In 2011 I was offered the chance to run Zulkey.com over at WBEZ, Chicago's NPR affiliate website, which was great because I went from making zero dollars per month writing the blog to making $900, plus, I was invited to make radio appearances on the station, which were fun and easy and made me feel famous whenever someone said they heard me on-air (after each appearance, my mom would send me an email that said something like "You sounded happy" or "You sounded cute" or "You sounded pregnant.") Oh yes, I was also pregnant at this time, which started infiltrating my writing. In 2012 I had my son, Paul, and blogged about parenthood a pretty good amount because that was what was going on in my life. It was a real kick in the head and since I was at home on maternity leave but still blogging, it was easiest for me to try to articulate and work through the particular type of brain damage that comes with being a first-time parent. I worried that I would alienate readers by branching into this territory but it was pretty much all I could do. I write about my life and that was my life.
Current job: My position at the non-writing job, which I held for almost ten years, was ultimately eliminated shortly after I had Paul, and luckily I landed a new position at a place that was willing to pay me money to write, which is a huge blessing; I no longer have to feel like my dayjob and my freelance life are two separate things. My annual reviews actually involve being a better writer and reporter and so I'm grateful for that, especially since after having Paul I've readjusted how I write and work. With this job, I cannot close my door and work on things that are unrelated to my job, even though I am happy I can be pretty transparent about the fact that I have a writing life outside of the office. And with Paul, I am unwilling to come home after work and do more work: I come home and want to see my husband and play with the baby and after the baby goes to bed, I'm pretty much shot, which rules out television reviewing (which I don't really miss. It's really nice just to watch a show and just watch it and be allowed to read a catalog while I do so.) For awhile I taught blogging for mediabistro but it was exhausting to review students' work and do weekly webinars with them so I'm taking a breather on that. I have to be selective both about time and money when it comes to projects I take on, because I don't have a ton of time each day to write and I try not to write on the weekends, either, unless I'm suddenly inspired and just need to get something down (which doesn't happen as much as I would like.) Fortunately, good things still come my way. I got the chance to write a middle grade book that's one in a series that is coming out in April from Harper Collins. I've gotten the opportunity to write about parenting stuff for money. Meanwhile, I'm working on a new, adult novel but trying to take it very easy because one downside I think to the way An Off Year came about was that I think I came into book writing a bit backwards: an agent came to me, I was put directly in touch with a great editor, and so on. I've written three full novels since then that went nowhere so I'm trying to at least enjoy the process and not get ahead of myself and think "Well, if I wrote it, it will get published." And I'm just trying to keep the brain-fires stoked and try to be awake and alert when an idea for a new essay or story flies by.

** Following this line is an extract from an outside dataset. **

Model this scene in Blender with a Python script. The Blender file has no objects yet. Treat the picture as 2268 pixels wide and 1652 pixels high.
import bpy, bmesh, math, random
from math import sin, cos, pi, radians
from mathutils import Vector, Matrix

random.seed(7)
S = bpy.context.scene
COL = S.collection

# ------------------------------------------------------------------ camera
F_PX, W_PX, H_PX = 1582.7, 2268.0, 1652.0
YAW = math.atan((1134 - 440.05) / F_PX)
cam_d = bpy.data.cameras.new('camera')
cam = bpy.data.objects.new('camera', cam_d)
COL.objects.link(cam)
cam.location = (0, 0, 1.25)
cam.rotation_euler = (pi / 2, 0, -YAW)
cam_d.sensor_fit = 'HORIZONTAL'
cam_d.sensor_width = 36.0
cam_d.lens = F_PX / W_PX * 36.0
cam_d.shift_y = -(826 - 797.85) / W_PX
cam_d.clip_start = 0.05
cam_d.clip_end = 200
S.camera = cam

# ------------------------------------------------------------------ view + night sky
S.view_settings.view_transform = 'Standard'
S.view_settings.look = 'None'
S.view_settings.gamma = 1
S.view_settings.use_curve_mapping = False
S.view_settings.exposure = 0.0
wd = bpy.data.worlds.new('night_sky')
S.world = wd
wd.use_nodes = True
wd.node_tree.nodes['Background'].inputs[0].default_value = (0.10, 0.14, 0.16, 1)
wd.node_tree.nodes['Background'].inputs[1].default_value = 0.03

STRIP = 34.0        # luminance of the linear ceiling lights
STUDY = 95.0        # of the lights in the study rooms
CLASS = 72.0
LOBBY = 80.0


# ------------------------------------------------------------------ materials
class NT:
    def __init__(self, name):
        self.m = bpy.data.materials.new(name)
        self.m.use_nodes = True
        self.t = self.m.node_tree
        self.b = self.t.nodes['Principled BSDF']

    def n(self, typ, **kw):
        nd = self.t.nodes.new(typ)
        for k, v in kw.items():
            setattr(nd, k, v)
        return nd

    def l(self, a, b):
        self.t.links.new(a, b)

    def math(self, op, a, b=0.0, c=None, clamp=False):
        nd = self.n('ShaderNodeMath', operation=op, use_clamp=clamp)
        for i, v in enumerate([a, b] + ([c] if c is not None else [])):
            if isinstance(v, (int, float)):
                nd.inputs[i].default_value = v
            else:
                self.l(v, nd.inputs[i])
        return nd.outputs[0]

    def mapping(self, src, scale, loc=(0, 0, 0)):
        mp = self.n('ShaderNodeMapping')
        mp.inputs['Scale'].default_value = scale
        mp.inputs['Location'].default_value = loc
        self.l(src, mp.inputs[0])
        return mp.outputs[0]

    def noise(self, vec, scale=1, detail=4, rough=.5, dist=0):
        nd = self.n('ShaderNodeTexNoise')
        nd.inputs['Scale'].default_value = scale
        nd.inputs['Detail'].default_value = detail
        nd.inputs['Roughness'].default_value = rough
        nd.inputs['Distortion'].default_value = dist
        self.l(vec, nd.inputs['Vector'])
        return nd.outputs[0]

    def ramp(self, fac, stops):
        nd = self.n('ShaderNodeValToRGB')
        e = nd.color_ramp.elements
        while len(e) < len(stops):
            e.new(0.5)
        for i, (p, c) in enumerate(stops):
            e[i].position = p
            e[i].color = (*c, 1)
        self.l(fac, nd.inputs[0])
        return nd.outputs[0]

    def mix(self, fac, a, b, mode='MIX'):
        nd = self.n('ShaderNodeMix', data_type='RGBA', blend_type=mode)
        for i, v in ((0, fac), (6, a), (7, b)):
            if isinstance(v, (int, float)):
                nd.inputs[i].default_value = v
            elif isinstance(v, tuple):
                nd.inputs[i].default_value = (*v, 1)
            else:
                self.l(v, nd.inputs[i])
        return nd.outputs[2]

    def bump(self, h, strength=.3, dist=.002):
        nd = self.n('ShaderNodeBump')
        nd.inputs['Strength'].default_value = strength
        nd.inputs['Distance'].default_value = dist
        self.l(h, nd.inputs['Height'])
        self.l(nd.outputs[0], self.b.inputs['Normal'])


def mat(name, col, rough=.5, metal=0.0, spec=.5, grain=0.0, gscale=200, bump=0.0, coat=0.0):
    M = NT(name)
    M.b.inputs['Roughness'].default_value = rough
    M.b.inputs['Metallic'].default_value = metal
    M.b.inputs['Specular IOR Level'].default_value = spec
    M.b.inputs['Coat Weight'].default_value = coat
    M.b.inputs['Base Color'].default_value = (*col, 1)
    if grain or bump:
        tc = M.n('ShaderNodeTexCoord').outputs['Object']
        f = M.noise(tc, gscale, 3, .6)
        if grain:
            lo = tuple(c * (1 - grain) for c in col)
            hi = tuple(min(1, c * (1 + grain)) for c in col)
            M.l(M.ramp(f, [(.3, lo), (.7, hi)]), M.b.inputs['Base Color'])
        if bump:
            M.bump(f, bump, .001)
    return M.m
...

Like I said at the beginning of this very long mini-memoir of my writing life, some weeks I feel like I'm firing on all professional cylinders: that I'm doing well at work, that this blog is stocked with interesting or funny or weird content that I feel good about sharing with people, that I have work that has been or is about to be published in another place that might garner me a new audience, and I'm even making progress on my current book project. And on other days I feel completely uninspired; that I am just getting old and irrelevant and that the Internet is a much sloppier, crueler, dumber place than it used to be; that I should really have a backup career in mind. But I've gone through these cycles every day and week and month and year since I started this whole career, so I think the most useful thing I can do is step back and see that it has worked out, despite the various alterations and successes and setbacks, and that it should, if I am lucky (lucky in ideas, lucky in life, lucky in wonderfully supportive colleagues), continue to do so.
lyzabeth
I love this. Also, I think you are one of those son-of-a-bitch writers for me. I have never been approached by an editor (okay just once), I've only ever gotten anything published because I kept emailing people over and over and over and over.
On that note, I think Slate is taking out a restraining order.
Claire Zulkey replied to comment from lyzabeth
Ho ho: if you write out your story I'm sure I will be able to pick out several "you son of a bitch" moments for myself.
lyzabeth replied to comment from Claire Zulkey
You mean like the time in college the dean of students told a gathering of student leaders that he "eschewed" my writing. BE JEALOUS.